#### WHAT YOU HAVE TO DO:
You are to retype all of the data exactly as it appears.

#### INPUT ROWS:
--- BEGIN ---

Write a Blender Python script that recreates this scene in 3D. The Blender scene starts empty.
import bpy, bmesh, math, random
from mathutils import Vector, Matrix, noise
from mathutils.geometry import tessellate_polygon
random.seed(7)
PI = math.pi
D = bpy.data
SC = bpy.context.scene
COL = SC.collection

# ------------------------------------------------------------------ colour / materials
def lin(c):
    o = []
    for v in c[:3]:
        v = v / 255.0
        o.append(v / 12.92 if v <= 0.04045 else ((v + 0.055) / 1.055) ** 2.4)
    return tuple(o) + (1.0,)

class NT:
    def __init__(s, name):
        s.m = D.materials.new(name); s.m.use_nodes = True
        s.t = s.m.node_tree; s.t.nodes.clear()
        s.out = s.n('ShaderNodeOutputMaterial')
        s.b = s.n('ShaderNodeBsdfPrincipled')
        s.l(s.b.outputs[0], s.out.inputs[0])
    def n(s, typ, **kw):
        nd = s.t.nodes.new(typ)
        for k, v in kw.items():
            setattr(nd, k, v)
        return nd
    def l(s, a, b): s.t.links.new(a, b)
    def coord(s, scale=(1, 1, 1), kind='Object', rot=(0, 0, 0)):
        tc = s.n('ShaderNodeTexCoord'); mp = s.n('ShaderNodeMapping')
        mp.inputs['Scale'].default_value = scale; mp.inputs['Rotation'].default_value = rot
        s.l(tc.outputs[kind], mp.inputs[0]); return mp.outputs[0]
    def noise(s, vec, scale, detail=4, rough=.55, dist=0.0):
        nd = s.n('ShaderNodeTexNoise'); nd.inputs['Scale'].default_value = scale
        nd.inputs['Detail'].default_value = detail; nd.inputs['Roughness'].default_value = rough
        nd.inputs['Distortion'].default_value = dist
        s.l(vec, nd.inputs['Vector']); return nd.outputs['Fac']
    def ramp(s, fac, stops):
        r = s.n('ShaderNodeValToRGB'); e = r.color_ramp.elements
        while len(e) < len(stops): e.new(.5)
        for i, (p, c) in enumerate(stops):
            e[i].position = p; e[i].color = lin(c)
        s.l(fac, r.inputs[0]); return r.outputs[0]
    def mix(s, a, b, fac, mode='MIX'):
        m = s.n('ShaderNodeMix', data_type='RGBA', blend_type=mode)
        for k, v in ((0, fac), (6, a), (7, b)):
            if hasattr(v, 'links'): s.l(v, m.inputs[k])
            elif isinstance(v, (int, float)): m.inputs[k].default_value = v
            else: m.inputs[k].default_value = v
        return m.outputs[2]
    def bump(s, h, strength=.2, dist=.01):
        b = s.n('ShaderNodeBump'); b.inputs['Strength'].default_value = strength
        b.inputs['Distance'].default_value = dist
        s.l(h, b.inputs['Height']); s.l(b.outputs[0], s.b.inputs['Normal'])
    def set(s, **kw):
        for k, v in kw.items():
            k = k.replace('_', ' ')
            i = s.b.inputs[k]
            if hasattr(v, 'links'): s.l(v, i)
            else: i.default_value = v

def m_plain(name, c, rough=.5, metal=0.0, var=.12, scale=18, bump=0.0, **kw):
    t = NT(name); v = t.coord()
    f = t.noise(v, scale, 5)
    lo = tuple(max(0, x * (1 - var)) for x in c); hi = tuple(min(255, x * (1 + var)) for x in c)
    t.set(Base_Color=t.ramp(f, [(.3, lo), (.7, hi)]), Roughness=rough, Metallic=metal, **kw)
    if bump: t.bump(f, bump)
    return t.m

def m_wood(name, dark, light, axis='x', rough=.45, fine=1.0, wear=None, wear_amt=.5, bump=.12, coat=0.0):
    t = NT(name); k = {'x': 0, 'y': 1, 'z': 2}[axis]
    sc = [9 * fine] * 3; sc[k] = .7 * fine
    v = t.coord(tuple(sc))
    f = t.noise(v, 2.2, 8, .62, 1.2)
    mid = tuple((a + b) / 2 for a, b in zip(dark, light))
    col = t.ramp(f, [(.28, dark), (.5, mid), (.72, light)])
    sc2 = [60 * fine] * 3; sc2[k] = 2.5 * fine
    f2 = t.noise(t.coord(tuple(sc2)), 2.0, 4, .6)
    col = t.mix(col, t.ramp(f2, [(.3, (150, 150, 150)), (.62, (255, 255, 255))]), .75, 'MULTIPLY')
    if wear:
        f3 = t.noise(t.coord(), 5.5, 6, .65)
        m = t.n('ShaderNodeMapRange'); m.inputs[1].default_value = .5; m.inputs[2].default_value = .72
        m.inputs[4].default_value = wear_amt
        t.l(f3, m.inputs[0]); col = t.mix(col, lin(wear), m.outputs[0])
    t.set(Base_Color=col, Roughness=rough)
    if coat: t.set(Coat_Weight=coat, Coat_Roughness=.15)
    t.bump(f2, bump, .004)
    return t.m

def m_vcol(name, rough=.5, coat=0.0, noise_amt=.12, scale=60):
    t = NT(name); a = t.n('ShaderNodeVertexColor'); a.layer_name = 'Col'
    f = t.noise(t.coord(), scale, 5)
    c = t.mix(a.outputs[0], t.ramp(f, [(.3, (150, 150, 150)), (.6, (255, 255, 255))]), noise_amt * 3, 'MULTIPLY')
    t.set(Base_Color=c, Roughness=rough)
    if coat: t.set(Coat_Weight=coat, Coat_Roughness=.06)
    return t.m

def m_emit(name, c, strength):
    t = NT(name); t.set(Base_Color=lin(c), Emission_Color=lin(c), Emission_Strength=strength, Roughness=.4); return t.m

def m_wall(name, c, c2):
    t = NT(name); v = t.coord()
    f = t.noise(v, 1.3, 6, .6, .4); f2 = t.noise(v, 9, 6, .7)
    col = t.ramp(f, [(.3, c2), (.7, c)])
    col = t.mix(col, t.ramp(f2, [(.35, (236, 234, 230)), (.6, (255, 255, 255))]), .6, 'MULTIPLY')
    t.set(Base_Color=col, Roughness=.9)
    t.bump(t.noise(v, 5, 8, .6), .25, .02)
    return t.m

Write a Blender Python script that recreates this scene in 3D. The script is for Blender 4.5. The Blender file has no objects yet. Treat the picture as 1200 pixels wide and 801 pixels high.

--- END ---

#### RESULT OF THIS EXERCISE:
Write a Blender Python script that recreates this scene in 3D. The Blender scene starts empty.
import bpy, bmesh, math, random
from mathutils import Vector, Matrix, noise
from mathutils.geometry import tessellate_polygon
random.seed(7)
PI = math.pi
D = bpy.data
SC = bpy.context.scene
COL = SC.collection

# ------------------------------------------------------------------ colour / materials
def lin(c):
    o = []
    for v in c[:3]:
        v = v / 255.0
        o.append(v / 12.92 if v <= 0.04045 else ((v + 0.055) / 1.055) ** 2.4)
    return tuple(o) + (1.0,)

class NT:
    def __init__(s, name):
        s.m = D.materials.new(name); s.m.use_nodes = True
        s.t = s.m.node_tree; s.t.nodes.clear()
        s.out = s.n('ShaderNodeOutputMaterial')
        s.b = s.n('ShaderNodeBsdfPrincipled')
        s.l(s.b.outputs[0], s.out.inputs[0])
    def n(s, typ, **kw):
        nd = s.t.nodes.new(typ)
        for k, v in kw.items():
            setattr(nd, k, v)
        return nd
    def l(s, a, b): s.t.links.new(a, b)
    def coord(s, scale=(1, 1, 1), kind='Object', rot=(0, 0, 0)):
        tc = s.n('ShaderNodeTexCoord'); mp = s.n('ShaderNodeMapping')
        mp.inputs['Scale'].default_value = scale; mp.inputs['Rotation'].default_value = rot
        s.l(tc.outputs[kind], mp.inputs[0]); return mp.outputs[0]
    def noise(s, vec, scale, detail=4, rough=.55, dist=0.0):
        nd = s.n('ShaderNodeTexNoise'); nd.inputs['Scale'].default_value = scale
        nd.inputs['Detail'].default_value = detail; nd.inputs['Roughness'].default_value = rough
        nd.inputs['Distortion'].default_value = dist
        s.l(vec, nd.inputs['Vector']); return nd.outputs['Fac']
    def ramp(s, fac, stops):
        r = s.n('ShaderNodeValToRGB'); e = r.color_ramp.elements
        while len(e) < len(stops): e.new(.5)
        for i, (p, c) in enumerate(stops):
            e[i].position = p; e[i].color = lin(c)
        s.l(fac, r.inputs[0]); return r.outputs[0]
    def mix(s, a, b, fac, mode='MIX'):
        m = s.n('ShaderNodeMix', data_type='RGBA', blend_type=mode)
        for k, v in ((0, fac), (6, a), (7, b)):
            if hasattr(v, 'links'): s.l(v, m.inputs[k])
            elif isinstance(v, (int, float)): m.inputs[k].default_value = v
            else: m.inputs[k].default_value = v
        return m.outputs[2]
    def bump(s, h, strength=.2, dist=.01):
        b = s.n('ShaderNodeBump'); b.inputs['Strength'].default_value = strength
        b.inputs['Distance'].default_value = dist
        s.l(h, b.inputs['Height']); s.l(b.outputs[0], s.b.inputs['Normal'])
    def set(s, **kw):
        for k, v in kw.items():
            k = k.replace('_', ' ')
            i = s.b.inputs[k]
            if hasattr(v, 'links'): s.l(v, i)
            else: i.default_value = v

def m_plain(name, c, rough=.5, metal=0.0, var=.12, scale=18, bump=0.0, **kw):
    t = NT(name); v = t.coord()
    f = t.noise(v, scale, 5)
    lo = tuple(max(0, x * (1 - var)) for x in c); hi = tuple(min(255, x * (1 + var)) for x in c)
    t.set(Base_Color=t.ramp(f, [(.3, lo), (.7, hi)]), Roughness=rough, Metallic=metal, **kw)
    if bump: t.bump(f, bump)
    return t.m

def m_wood(name, dark, light, axis='x', rough=.45, fine=1.0, wear=None, wear_amt=.5, bump=.12, coat=0.0):
    t = NT(name); k = {'x': 0, 'y': 1, 'z': 2}[axis]
    sc = [9 * fine] * 3; sc[k] = .7 * fine
    v = t.coord(tuple(sc))
    f = t.noise(v, 2.2, 8, .62, 1.2)
    mid = tuple((a + b) / 2 for a, b in zip(dark, light))
    col = t.ramp(f, [(.28, dark), (.5, mid), (.72, light)])
    sc2 = [60 * fine] * 3; sc2[k] = 2.5 * fine
    f2 = t.noise(t.coord(tuple(sc2)), 2.0, 4, .6)
    col = t.mix(col, t.ramp(f2, [(.3, (150, 150, 150)), (.62, (255, 255, 255))]), .75, 'MULTIPLY')
    if wear:
        f3 = t.noise(t.coord(), 5.5, 6, .65)
        m = t.n('ShaderNodeMapRange'); m.inputs[1].default_value = .5; m.inputs[2].default_value = .72
        m.inputs[4].default_value = wear_amt
        t.l(f3, m.inputs[0]); col = t.mix(col, lin(wear), m.outputs[0])
    t.set(Base_Color=col, Roughness=rough)
    if coat: t.set(Coat_Weight=coat, Coat_Roughness=.15)
    t.bump(f2, bump, .004)
    return t.m

def m_vcol(name, rough=.5, coat=0.0, noise_amt=.12, scale=60):
    t = NT(name); a = t.n('ShaderNodeVertexColor'); a.layer_name = 'Col'
    f = t.noise(t.coord(), scale, 5)
    c = t.mix(a.outputs[0], t.ramp(f, [(.3, (150, 150, 150)), (.6, (255, 255, 255))]), noise_amt * 3, 'MULTIPLY')
    t.set(Base_Color=c, Roughness=rough)
    if coat: t.set(Coat_Weight=coat, Coat_Roughness=.06)
    return t.m

def m_emit(name, c, strength):
    t = NT(name); t.set(Base_Color=lin(c), Emission_Color=lin(c), Emission_Strength=strength, Roughness=.4); return t.m

def m_wall(name, c, c2):
    t = NT(name); v = t.coord()
    f = t.noise(v, 1.3, 6, .6, .4); f2 = t.noise(v, 9, 6, .7)
    col = t.ramp(f, [(.3, c2), (.7, c)])
    col = t.mix(col, t.ramp(f2, [(.35, (236, 234, 230)), (.6, (255, 255, 255))]), .6, 'MULTIPLY')
    t.set(Base_Color=col, Roughness=.9)
    t.bump(t.noise(v, 5, 8, .6), .25, .02)
    return t.m

Write a Blender Python script that recreates this scene in 3D. The script is for Blender 4.5. The Blender file has no objects yet. Treat the picture as 1200 pixels wide and 801 pixels high.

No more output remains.